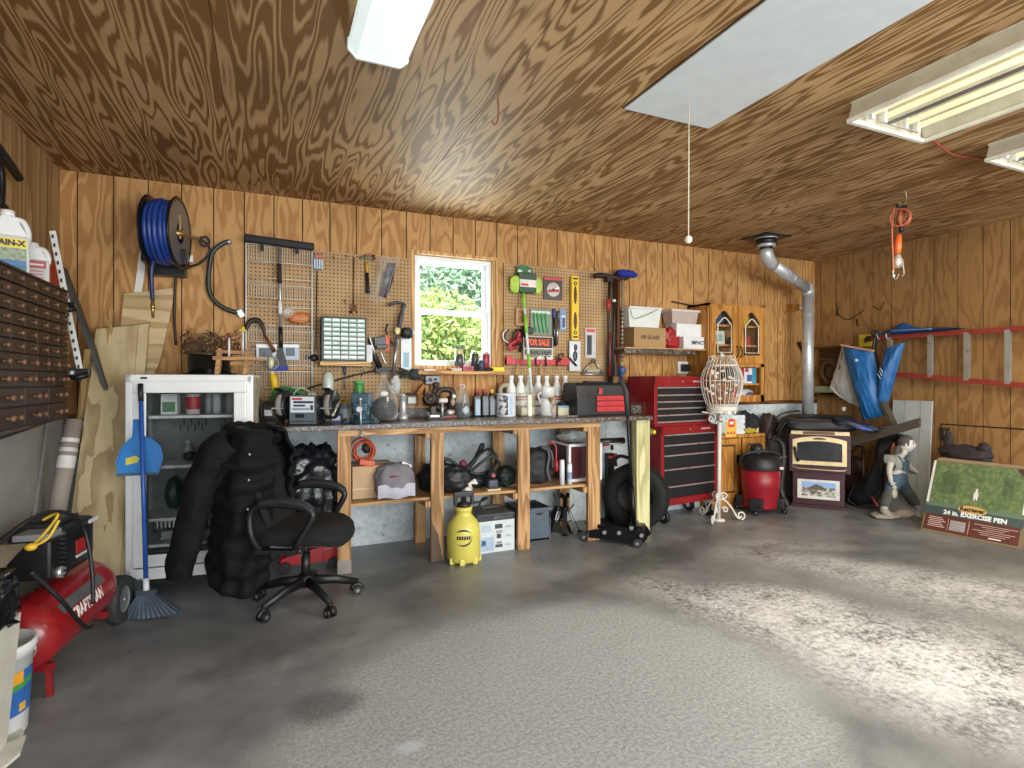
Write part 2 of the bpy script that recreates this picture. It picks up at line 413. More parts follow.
mb=MB(WOOD('wall_plywood_left','#876640','#ab8a5e',2,4,.4,8,.65,True,.3,None,(.2,.8)))
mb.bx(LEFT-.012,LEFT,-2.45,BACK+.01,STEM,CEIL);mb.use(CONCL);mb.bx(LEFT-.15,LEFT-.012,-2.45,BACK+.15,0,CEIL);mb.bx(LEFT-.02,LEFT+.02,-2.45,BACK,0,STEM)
struct(mb,'wall_left')
a=WX(941,424,RIGHT);b=WX(1040,431,RIGHT)
mb=MB(M('#2a190c',.9));mb.bx(RIGHT-.004,RIGHT-.001,b.y-.3,a.y,a.z-.006,a.z+.006);mb.bx(RIGHT-.004,RIGHT-.001,a.y-.005,a.y+.005,0,a.z);d1=struct(mb,'door_1')
mb=MB(M('#4a4238',.5,.6));p=WX(945,434,RIGHT);mb.bx(RIGHT-.012,RIGHT-.004,p.y-.045,p.y+.045,p.z-.06,p.z+.06,.003);mb.cyl((RIGHT-.016,p.y,p.z-.065),(RIGHT-.016,p.y,p.z+.065),.008,n=10);mb.build('hinge',d1)
mb=MB(M('#3c2611',.9))
for i in range(9):
 mb.ball((RIGHT-.003,W(905,300,2).y+i,1.9),(.002,.01,.012),6,4)
#   window
FRAMEW=WOOD('window_casing_pine','#a97740','#d6b07a',2,8,.6)
VIN=M('#dfe4e4',.35,var=.05)
mb=MB(VIN)
def ring(mb,x0,x1,z0,z1,w,y0,y1,b=.004):
 mb.bx(x0,x1,y0,y1,z1-w,z1,b);mb.bx(x0,x1,y0,y1,z0,z0+w,b);mb.bx(x0,x0+w,y0,y1,z0+w,z1-w,b);mb.bx(x1-w,x1,y0,y1,z0+w,z1-w,b)
ring(mb,wx0+.005,wx1-.045,wz0+.005,wz1-.02,.035,BACK+.03,BACK+.1);win=struct(mb,'window_1')
mb=MB(FRAMEW);ring(mb,wx0-.022,wx1+.012,wz0-.0,wz1+.014,.03,BACK-.014,BACK+.14);mb.bx(wx1-.045,wx1-.015,BACK-.004,BACK+.14,wz0,wz1,.003);mb.build('casing',win)
zm=W(455,313,BACK+.06).z
mb=MB(VIN);ring(mb,wx0+.04,wx1-.08,zm-.02,wz1-.055,.03,BACK+.07,BACK+.095);mb.build('upper_sash',win)
mb=MB(VIN);ring(mb,wx0+.04,wx1-.08,wz0+.04,zm+.025,.038,BACK+.04,BACK+.068);mb.use(GREY);mb.bx(1.44,1.50,BACK+.03,BACK+.06,zm+.02,zm+.032,.003);mb.build('lower_sash',win)
for nm,a,b,y in(('upper_pane',zm,wz1-.08,BACK+.082),('lower_pane',wz0+.07,zm,BACK+.054)):
 mb=MB(CLEAR('#dfeef0',.01,.03,.12));mb.bx(wx0+.06,wx1-.1,y,y+.004,a,b);mb.build(nm,win)
s0=W(418,371,BACK-.14).x;s1=W(509,371,BACK-.14).x
mb=MB(WOOD('sill_pine','#9c7344','#cfa56c',0,8,.7));mb.bx(s0,s1,BACK-.15,BACK+.01,wz0-.045,wz0-.015,.003);struct(mb,'trim_2')
SILLZ=wz0-.015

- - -

Task prompt:
Make an exact copy of the data, leaving its pictures out.

Result for this exercise:
Write part 2 of the bpy script that recreates this picture. It picks up at line 413. More parts follow.
mb=MB(WOOD('wall_plywood_left','#876640','#ab8a5e',2,4,.4,8,.65,True,.3,None,(.2,.8)))
mb.bx(LEFT-.012,LEFT,-2.45,BACK+.01,STEM,CEIL);mb.use(CONCL);mb.bx(LEFT-.15,LEFT-.012,-2.45,BACK+.15,0,CEIL);mb.bx(LEFT-.02,LEFT+.02,-2.45,BACK,0,STEM)
struct(mb,'wall_left')
a=WX(941,424,RIGHT);b=WX(1040,431,RIGHT)
mb=MB(M('#2a190c',.9));mb.bx(RIGHT-.004,RIGHT-.001,b.y-.3,a.y,a.z-.006,a.z+.006);mb.bx(RIGHT-.004,RIGHT-.001,a.y-.005,a.y+.005,0,a.z);d1=struct(mb,'door_1')
mb=MB(M('#4a4238',.5,.6));p=WX(945,434,RIGHT);mb.bx(RIGHT-.012,RIGHT-.004,p.y-.045,p.y+.045,p.z-.06,p.z+.06,.003);mb.cyl((RIGHT-.016,p.y,p.z-.065),(RIGHT-.016,p.y,p.z+.065),.008,n=10);mb.build('hinge',d1)
mb=MB(M('#3c2611',.9))
for i in range(9):
 mb.ball((RIGHT-.003,W(905,300,2).y+i,1.9),(.002,.01,.012),6,4)
#   window
FRAMEW=WOOD('window_casing_pine','#a97740','#d6b07a',2,8,.6)
VIN=M('#dfe4e4',.35,var=.05)
mb=MB(VIN)
def ring(mb,x0,x1,z0,z1,w,y0,y1,b=.004):
 mb.bx(x0,x1,y0,y1,z1-w,z1,b);mb.bx(x0,x1,y0,y1,z0,z0+w,b);mb.bx(x0,x0+w,y0,y1,z0+w,z1-w,b);mb.bx(x1-w,x1,y0,y1,z0+w,z1-w,b)
ring(mb,wx0+.005,wx1-.045,wz0+.005,wz1-.02,.035,BACK+.03,BACK+.1);win=struct(mb,'window_1')
mb=MB(FRAMEW);ring(mb,wx0-.022,wx1+.012,wz0-.0,wz1+.014,.03,BACK-.014,BACK+.14);mb.bx(wx1-.045,wx1-.015,BACK-.004,BACK+.14,wz0,wz1,.003);mb.build('casing',win)
zm=W(455,313,BACK+.06).z
mb=MB(VIN);ring(mb,wx0+.04,wx1-.08,zm-.02,wz1-.055,.03,BACK+.07,BACK+.095);mb.build('upper_sash',win)
mb=MB(VIN);ring(mb,wx0+.04,wx1-.08,wz0+.04,zm+.025,.038,BACK+.04,BACK+.068);mb.use(GREY);mb.bx(1.44,1.50,BACK+.03,BACK+.06,zm+.02,zm+.032,.003);mb.build('lower_sash',win)
for nm,a,b,y in(('upper_pane',zm,wz1-.08,BACK+.082),('lower_pane',wz0+.07,zm,BACK+.054)):
 mb=MB(CLEAR('#dfeef0',.01,.03,.12));mb.bx(wx0+.06,wx1-.1,y,y+.004,a,b);mb.build(nm,win)
s0=W(418,371,BACK-.14).x;s1=W(509,371,BACK-.14).x
mb=MB(WOOD('sill_pine','#9c7344','#cfa56c',0,8,.7));mb.bx(s0,s1,BACK-.15,BACK+.01,wz0-.045,wz0-.015,.003);struct(mb,'trim_2')
SILLZ=wz0-.015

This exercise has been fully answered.